[Exercise directions] Write out each line exactly as it stands, please.

[Material to process]

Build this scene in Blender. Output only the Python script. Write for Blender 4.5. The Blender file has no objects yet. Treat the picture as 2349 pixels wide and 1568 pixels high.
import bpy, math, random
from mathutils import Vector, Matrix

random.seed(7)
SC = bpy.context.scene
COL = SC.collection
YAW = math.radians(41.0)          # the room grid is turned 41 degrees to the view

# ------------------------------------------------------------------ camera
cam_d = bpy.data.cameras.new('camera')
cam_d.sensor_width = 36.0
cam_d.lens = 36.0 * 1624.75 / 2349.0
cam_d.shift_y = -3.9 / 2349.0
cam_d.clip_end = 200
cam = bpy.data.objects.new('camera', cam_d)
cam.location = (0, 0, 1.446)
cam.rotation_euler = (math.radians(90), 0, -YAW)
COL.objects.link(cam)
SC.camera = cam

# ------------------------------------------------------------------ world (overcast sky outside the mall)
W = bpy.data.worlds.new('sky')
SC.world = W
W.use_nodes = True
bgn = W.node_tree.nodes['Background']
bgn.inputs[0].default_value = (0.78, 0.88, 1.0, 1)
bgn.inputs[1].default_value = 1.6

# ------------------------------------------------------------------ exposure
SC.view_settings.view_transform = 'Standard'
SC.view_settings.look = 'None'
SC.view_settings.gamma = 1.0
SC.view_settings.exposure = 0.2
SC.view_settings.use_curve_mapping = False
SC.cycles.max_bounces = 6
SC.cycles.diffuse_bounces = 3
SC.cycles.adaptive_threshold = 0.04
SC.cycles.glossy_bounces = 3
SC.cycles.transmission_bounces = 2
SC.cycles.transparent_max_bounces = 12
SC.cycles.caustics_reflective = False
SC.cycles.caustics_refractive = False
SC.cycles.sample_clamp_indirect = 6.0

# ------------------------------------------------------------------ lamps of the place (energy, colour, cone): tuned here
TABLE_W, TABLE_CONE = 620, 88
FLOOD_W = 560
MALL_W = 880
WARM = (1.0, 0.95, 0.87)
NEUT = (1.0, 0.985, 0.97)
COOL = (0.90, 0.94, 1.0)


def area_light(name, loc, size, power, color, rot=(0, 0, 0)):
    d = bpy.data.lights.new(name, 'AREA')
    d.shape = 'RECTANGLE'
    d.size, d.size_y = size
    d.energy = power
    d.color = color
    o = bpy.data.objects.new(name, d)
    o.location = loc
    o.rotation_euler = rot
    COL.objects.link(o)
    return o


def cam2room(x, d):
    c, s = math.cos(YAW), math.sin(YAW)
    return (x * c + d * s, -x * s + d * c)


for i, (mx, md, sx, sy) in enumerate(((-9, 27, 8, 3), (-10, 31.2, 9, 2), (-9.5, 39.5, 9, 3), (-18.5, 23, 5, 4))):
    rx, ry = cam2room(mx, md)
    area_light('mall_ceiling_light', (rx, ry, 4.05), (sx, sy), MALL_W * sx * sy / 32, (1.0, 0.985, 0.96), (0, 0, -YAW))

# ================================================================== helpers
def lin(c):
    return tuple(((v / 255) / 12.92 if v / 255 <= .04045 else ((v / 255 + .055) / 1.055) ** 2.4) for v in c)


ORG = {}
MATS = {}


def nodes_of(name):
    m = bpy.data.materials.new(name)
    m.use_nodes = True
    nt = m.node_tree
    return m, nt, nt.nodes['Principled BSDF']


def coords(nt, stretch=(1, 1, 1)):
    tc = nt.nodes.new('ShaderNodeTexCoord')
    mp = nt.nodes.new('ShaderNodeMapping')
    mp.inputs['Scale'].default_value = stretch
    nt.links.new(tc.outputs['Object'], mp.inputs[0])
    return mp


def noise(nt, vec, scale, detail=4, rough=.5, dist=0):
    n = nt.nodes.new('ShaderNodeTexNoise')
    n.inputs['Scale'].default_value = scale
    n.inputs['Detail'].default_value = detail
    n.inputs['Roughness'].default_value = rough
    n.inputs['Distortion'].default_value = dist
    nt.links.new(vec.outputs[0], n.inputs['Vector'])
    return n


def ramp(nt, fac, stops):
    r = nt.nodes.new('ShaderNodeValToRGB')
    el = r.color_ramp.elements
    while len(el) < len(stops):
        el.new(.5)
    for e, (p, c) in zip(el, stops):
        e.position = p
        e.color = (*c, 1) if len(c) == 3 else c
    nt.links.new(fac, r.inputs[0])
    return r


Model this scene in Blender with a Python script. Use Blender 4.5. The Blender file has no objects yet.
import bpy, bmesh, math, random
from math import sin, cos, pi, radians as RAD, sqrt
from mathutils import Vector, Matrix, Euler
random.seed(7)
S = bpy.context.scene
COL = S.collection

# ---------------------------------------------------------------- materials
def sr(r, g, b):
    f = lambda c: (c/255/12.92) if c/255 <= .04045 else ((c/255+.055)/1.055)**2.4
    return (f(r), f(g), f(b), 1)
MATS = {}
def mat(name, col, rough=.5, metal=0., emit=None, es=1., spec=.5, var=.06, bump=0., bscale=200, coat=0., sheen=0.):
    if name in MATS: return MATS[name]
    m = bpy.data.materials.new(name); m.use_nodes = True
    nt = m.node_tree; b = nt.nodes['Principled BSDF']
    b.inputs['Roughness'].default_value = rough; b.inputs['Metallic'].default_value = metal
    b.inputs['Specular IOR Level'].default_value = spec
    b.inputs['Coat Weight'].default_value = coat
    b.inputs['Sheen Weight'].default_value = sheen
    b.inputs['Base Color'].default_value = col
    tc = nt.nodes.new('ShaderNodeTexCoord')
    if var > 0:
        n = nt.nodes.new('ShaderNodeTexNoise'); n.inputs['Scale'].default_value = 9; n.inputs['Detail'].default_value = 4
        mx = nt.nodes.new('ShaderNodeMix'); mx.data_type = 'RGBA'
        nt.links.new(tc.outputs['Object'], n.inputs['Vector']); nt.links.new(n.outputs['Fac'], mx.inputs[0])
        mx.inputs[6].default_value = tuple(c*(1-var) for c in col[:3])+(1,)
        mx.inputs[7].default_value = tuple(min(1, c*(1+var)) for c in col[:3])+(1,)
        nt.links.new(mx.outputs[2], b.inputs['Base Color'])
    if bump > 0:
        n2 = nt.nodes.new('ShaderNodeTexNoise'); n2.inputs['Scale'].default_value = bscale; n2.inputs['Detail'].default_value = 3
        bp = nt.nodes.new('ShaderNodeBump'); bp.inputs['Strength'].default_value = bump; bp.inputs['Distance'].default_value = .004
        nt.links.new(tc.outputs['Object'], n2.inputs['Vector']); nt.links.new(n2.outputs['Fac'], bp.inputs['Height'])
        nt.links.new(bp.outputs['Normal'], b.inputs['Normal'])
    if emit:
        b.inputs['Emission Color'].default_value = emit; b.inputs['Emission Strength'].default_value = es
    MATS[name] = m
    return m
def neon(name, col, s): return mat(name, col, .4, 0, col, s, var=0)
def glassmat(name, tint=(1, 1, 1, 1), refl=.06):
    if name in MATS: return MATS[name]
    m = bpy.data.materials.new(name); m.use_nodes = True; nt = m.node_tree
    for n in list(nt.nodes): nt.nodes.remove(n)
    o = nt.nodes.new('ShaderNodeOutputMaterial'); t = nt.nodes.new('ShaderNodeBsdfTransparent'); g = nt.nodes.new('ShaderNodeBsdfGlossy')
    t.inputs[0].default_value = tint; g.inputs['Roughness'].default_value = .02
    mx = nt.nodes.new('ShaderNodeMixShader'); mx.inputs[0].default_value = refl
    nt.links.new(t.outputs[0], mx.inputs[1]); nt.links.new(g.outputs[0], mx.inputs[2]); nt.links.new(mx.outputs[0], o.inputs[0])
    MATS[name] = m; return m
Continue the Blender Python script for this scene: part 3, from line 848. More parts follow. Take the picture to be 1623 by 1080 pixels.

[Task output]
Build this scene in Blender. Output only the Python script. Write for Blender 4.5. The Blender file has no objects yet. Treat the picture as 2349 pixels wide and 1568 pixels high.
import bpy, math, random
from mathutils import Vector, Matrix

random.seed(7)
SC = bpy.context.scene
COL = SC.collection
YAW = math.radians(41.0)          # the room grid is turned 41 degrees to the view

# ------------------------------------------------------------------ camera
cam_d = bpy.data.cameras.new('camera')
cam_d.sensor_width = 36.0
cam_d.lens = 36.0 * 1624.75 / 2349.0
cam_d.shift_y = -3.9 / 2349.0
cam_d.clip_end = 200
cam = bpy.data.objects.new('camera', cam_d)
cam.location = (0, 0, 1.446)
cam.rotation_euler = (math.radians(90), 0, -YAW)
COL.objects.link(cam)
SC.camera = cam

# ------------------------------------------------------------------ world (overcast sky outside the mall)
W = bpy.data.worlds.new('sky')
SC.world = W
W.use_nodes = True
bgn = W.node_tree.nodes['Background']
bgn.inputs[0].default_value = (0.78, 0.88, 1.0, 1)
bgn.inputs[1].default_value = 1.6

# ------------------------------------------------------------------ exposure
SC.view_settings.view_transform = 'Standard'
SC.view_settings.look = 'None'
SC.view_settings.gamma = 1.0
SC.view_settings.exposure = 0.2
SC.view_settings.use_curve_mapping = False
SC.cycles.max_bounces = 6
SC.cycles.diffuse_bounces = 3
SC.cycles.adaptive_threshold = 0.04
SC.cycles.glossy_bounces = 3
SC.cycles.transmission_bounces = 2
SC.cycles.transparent_max_bounces = 12
SC.cycles.caustics_reflective = False
SC.cycles.caustics_refractive = False
SC.cycles.sample_clamp_indirect = 6.0

# ------------------------------------------------------------------ lamps of the place (energy, colour, cone): tuned here
TABLE_W, TABLE_CONE = 620, 88
FLOOD_W = 560
MALL_W = 880
WARM = (1.0, 0.95, 0.87)
NEUT = (1.0, 0.985, 0.97)
COOL = (0.90, 0.94, 1.0)


def area_light(name, loc, size, power, color, rot=(0, 0, 0)):
    d = bpy.data.lights.new(name, 'AREA')
    d.shape = 'RECTANGLE'
    d.size, d.size_y = size
    d.energy = power
    d.color = color
    o = bpy.data.objects.new(name, d)
    o.location = loc
    o.rotation_euler = rot
    COL.objects.link(o)
    return o


def cam2room(x, d):
    c, s = math.cos(YAW), math.sin(YAW)
    return (x * c + d * s, -x * s + d * c)


for i, (mx, md, sx, sy) in enumerate(((-9, 27, 8, 3), (-10, 31.2, 9, 2), (-9.5, 39.5, 9, 3), (-18.5, 23, 5, 4))):
    rx, ry = cam2room(mx, md)
    area_light('mall_ceiling_light', (rx, ry, 4.05), (sx, sy), MALL_W * sx * sy / 32, (1.0, 0.985, 0.96), (0, 0, -YAW))

# ================================================================== helpers
def lin(c):
    return tuple(((v / 255) / 12.92 if v / 255 <= .04045 else ((v / 255 + .055) / 1.055) ** 2.4) for v in c)


ORG = {}
MATS = {}


def nodes_of(name):
    m = bpy.data.materials.new(name)
    m.use_nodes = True
    nt = m.node_tree
    return m, nt, nt.nodes['Principled BSDF']


def coords(nt, stretch=(1, 1, 1)):
    tc = nt.nodes.new('ShaderNodeTexCoord')
    mp = nt.nodes.new('ShaderNodeMapping')
    mp.inputs['Scale'].default_value = stretch
    nt.links.new(tc.outputs['Object'], mp.inputs[0])
    return mp


def noise(nt, vec, scale, detail=4, rough=.5, dist=0):
    n = nt.nodes.new('ShaderNodeTexNoise')
    n.inputs['Scale'].default_value = scale
    n.inputs['Detail'].default_value = detail
    n.inputs['Roughness'].default_value = rough
    n.inputs['Distortion'].default_value = dist
    nt.links.new(vec.outputs[0], n.inputs['Vector'])
    return n


def ramp(nt, fac, stops):
    r = nt.nodes.new('ShaderNodeValToRGB')
    el = r.color_ramp.elements
    while len(el) < len(stops):
        el.new(.5)
    for e, (p, c) in zip(el, stops):
        e.position = p
        e.color = (*c, 1) if len(c) == 3 else c
    nt.links.new(fac, r.inputs[0])
    return r


Model this scene in Blender with a Python script. Use Blender 4.5. The Blender file has no objects yet.
import bpy, bmesh, math, random
from math import sin, cos, pi, radians as RAD, sqrt
from mathutils import Vector, Matrix, Euler
random.seed(7)
S = bpy.context.scene
COL = S.collection

# ---------------------------------------------------------------- materials
def sr(r, g, b):
    f = lambda c: (c/255/12.92) if c/255 <= .04045 else ((c/255+.055)/1.055)**2.4
    return (f(r), f(g), f(b), 1)
MATS = {}
def mat(name, col, rough=.5, metal=0., emit=None, es=1., spec=.5, var=.06, bump=0., bscale=200, coat=0., sheen=0.):
    if name in MATS: return MATS[name]
    m = bpy.data.materials.new(name); m.use_nodes = True
    nt = m.node_tree; b = nt.nodes['Principled BSDF']
    b.inputs['Roughness'].default_value = rough; b.inputs['Metallic'].default_value = metal
    b.inputs['Specular IOR Level'].default_value = spec
    b.inputs['Coat Weight'].default_value = coat
    b.inputs['Sheen Weight'].default_value = sheen
    b.inputs['Base Color'].default_value = col
    tc = nt.nodes.new('ShaderNodeTexCoord')
    if var > 0:
        n = nt.nodes.new('ShaderNodeTexNoise'); n.inputs['Scale'].default_value = 9; n.inputs['Detail'].default_value = 4
        mx = nt.nodes.new('ShaderNodeMix'); mx.data_type = 'RGBA'
        nt.links.new(tc.outputs['Object'], n.inputs['Vector']); nt.links.new(n.outputs['Fac'], mx.inputs[0])
        mx.inputs[6].default_value = tuple(c*(1-var) for c in col[:3])+(1,)
        mx.inputs[7].default_value = tuple(min(1, c*(1+var)) for c in col[:3])+(1,)
        nt.links.new(mx.outputs[2], b.inputs['Base Color'])
    if bump > 0:
        n2 = nt.nodes.new('ShaderNodeTexNoise'); n2.inputs['Scale'].default_value = bscale; n2.inputs['Detail'].default_value = 3
        bp = nt.nodes.new('ShaderNodeBump'); bp.inputs['Strength'].default_value = bump; bp.inputs['Distance'].default_value = .004
        nt.links.new(tc.outputs['Object'], n2.inputs['Vector']); nt.links.new(n2.outputs['Fac'], bp.inputs['Height'])
        nt.links.new(bp.outputs['Normal'], b.inputs['Normal'])
    if emit:
        b.inputs['Emission Color'].default_value = emit; b.inputs['Emission Strength'].default_value = es
    MATS[name] = m
    return m
def neon(name, col, s): return mat(name, col, .4, 0, col, s, var=0)
def glassmat(name, tint=(1, 1, 1, 1), refl=.06):
    if name in MATS: return MATS[name]
    m = bpy.data.materials.new(name); m.use_nodes = True; nt = m.node_tree
    for n in list(nt.nodes): nt.nodes.remove(n)
    o = nt.nodes.new('ShaderNodeOutputMaterial'); t = nt.nodes.new('ShaderNodeBsdfTransparent'); g = nt.nodes.new('ShaderNodeBsdfGlossy')
    t.inputs[0].default_value = tint; g.inputs['Roughness'].default_value = .02
    mx = nt.nodes.new('ShaderNodeMixShader'); mx.inputs[0].default_value = refl
    nt.links.new(t.outputs[0], mx.inputs[1]); nt.links.new(g.outputs[0], mx.inputs[2]); nt.links.new(mx.outputs[0], o.inputs[0])
    MATS[name] = m; return m
Continue the Blender Python script for this scene: part 3, from line 848. More parts follow. Take the picture to be 1623 by 1080 pixels.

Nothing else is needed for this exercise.